## GIVEN REQUEST:
Identify all lines in the listing that include the word "picture", and copy them out.

## GIVEN DATA:

++++++++++++++++++++

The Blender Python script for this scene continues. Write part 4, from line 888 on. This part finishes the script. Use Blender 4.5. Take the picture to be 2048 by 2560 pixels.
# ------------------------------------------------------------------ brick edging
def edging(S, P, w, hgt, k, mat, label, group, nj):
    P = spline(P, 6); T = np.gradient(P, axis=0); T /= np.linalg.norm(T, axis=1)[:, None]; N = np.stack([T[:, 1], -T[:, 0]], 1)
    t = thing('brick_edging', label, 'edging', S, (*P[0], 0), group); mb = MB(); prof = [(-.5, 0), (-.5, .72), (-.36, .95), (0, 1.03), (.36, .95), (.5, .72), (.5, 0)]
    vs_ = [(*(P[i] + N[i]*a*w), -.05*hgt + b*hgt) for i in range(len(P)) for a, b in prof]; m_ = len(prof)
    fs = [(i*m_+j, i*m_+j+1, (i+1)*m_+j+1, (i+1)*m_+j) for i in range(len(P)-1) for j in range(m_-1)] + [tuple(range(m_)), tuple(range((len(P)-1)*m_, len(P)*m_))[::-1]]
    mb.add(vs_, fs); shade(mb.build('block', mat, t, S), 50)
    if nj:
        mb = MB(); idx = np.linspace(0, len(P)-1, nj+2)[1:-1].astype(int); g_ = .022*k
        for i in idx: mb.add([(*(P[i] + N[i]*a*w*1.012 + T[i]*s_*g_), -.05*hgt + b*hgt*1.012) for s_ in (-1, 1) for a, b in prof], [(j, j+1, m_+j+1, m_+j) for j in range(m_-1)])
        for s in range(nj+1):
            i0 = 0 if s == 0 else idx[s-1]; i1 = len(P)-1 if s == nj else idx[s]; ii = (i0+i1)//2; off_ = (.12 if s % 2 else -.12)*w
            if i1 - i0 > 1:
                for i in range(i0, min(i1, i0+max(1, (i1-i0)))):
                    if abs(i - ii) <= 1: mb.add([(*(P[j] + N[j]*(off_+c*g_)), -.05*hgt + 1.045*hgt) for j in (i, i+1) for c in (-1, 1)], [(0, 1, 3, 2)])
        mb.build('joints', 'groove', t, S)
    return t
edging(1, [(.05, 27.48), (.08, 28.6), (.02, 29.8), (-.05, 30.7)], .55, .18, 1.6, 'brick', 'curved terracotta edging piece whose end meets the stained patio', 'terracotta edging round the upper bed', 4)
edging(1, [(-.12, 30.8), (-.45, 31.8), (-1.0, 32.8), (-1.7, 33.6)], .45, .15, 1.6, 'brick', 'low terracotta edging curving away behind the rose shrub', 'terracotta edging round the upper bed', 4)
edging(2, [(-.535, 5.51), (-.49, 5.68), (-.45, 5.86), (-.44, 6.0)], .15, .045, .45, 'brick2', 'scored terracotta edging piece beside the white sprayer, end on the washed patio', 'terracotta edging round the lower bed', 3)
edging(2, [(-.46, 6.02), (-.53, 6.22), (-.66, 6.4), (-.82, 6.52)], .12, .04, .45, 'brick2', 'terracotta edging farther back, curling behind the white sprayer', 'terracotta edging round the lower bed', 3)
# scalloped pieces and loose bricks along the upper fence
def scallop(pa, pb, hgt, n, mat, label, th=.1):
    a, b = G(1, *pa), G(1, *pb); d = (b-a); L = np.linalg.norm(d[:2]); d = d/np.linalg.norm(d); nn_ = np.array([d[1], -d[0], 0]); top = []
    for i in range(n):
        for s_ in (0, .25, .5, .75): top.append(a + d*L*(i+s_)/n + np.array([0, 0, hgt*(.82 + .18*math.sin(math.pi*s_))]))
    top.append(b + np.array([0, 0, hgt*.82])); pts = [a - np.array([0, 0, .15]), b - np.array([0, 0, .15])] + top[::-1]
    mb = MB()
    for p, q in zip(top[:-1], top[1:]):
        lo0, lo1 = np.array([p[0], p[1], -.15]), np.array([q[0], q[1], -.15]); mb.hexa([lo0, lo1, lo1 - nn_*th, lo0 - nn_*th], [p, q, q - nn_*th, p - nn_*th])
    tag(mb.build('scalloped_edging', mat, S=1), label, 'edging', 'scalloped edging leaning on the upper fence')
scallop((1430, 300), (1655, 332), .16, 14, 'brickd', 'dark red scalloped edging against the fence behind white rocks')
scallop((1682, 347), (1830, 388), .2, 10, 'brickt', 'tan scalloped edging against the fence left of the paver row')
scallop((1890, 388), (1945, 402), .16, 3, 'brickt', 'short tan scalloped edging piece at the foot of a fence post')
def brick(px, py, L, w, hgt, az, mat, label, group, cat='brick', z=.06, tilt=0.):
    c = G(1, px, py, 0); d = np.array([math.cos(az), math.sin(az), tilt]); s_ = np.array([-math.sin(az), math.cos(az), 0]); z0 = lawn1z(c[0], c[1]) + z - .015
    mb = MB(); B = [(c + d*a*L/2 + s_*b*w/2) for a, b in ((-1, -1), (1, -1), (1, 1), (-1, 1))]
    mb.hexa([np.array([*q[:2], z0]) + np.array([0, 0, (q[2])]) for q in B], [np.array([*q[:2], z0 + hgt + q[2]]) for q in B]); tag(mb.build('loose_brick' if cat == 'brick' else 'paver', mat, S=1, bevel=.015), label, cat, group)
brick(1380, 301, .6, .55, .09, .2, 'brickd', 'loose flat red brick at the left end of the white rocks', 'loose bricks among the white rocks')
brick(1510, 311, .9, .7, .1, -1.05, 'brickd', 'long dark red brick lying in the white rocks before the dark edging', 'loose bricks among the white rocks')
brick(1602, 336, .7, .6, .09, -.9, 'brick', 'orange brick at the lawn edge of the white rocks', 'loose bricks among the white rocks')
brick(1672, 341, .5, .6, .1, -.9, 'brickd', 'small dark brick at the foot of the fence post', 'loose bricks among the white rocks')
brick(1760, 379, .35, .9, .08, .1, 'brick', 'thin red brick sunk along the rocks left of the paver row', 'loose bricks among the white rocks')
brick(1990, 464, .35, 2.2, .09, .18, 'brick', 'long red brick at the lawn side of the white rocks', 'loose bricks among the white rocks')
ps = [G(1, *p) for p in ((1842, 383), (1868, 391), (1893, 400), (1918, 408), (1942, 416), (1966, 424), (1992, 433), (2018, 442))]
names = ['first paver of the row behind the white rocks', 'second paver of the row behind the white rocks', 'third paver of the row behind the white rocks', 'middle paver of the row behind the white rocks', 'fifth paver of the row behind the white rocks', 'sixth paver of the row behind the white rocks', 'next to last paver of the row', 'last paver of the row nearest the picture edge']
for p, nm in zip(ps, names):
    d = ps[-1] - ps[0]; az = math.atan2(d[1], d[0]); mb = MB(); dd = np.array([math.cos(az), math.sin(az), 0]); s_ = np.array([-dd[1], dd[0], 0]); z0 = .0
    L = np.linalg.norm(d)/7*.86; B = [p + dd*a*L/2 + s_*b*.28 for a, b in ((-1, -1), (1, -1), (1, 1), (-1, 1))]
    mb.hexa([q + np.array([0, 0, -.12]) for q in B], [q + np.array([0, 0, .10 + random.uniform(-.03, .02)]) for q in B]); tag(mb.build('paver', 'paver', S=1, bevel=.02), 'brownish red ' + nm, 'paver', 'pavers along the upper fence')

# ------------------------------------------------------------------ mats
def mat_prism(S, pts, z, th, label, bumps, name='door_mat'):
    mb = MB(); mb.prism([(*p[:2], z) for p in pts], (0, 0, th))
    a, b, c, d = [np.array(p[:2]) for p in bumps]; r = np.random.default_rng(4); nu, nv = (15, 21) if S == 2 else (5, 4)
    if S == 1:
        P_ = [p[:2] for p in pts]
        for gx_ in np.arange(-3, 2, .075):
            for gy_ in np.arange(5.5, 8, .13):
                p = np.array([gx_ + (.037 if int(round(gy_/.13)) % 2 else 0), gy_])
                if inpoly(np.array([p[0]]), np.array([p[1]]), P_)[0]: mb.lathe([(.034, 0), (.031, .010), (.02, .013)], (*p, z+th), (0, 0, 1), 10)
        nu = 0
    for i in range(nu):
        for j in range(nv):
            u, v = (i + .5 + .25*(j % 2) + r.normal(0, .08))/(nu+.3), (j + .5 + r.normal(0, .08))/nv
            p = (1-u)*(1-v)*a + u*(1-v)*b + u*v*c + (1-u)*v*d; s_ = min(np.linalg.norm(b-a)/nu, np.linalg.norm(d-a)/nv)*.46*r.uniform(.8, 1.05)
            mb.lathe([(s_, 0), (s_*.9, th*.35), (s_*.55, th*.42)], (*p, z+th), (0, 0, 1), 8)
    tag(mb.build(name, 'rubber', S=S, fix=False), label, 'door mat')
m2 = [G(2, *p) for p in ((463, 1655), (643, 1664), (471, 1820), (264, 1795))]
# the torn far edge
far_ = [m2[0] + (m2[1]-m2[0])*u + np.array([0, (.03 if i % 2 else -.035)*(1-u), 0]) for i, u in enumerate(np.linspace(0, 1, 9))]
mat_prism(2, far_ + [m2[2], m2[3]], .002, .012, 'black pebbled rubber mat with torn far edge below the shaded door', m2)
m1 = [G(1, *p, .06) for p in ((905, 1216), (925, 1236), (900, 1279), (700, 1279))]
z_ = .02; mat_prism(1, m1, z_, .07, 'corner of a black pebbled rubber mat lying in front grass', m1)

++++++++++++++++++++

## RESPONSE:
The Blender Python script for this scene continues. Write part 4, from line 888 on. This part finishes the script. Use Blender 4.5. Take the picture to be 2048 by 2560 pixels.
names = ['first paver of the row behind the white rocks', 'second paver of the row behind the white rocks', 'third paver of the row behind the white rocks', 'middle paver of the row behind the white rocks', 'fifth paver of the row behind the white rocks', 'sixth paver of the row behind the white rocks', 'next to last paver of the row', 'last paver of the row nearest the picture edge']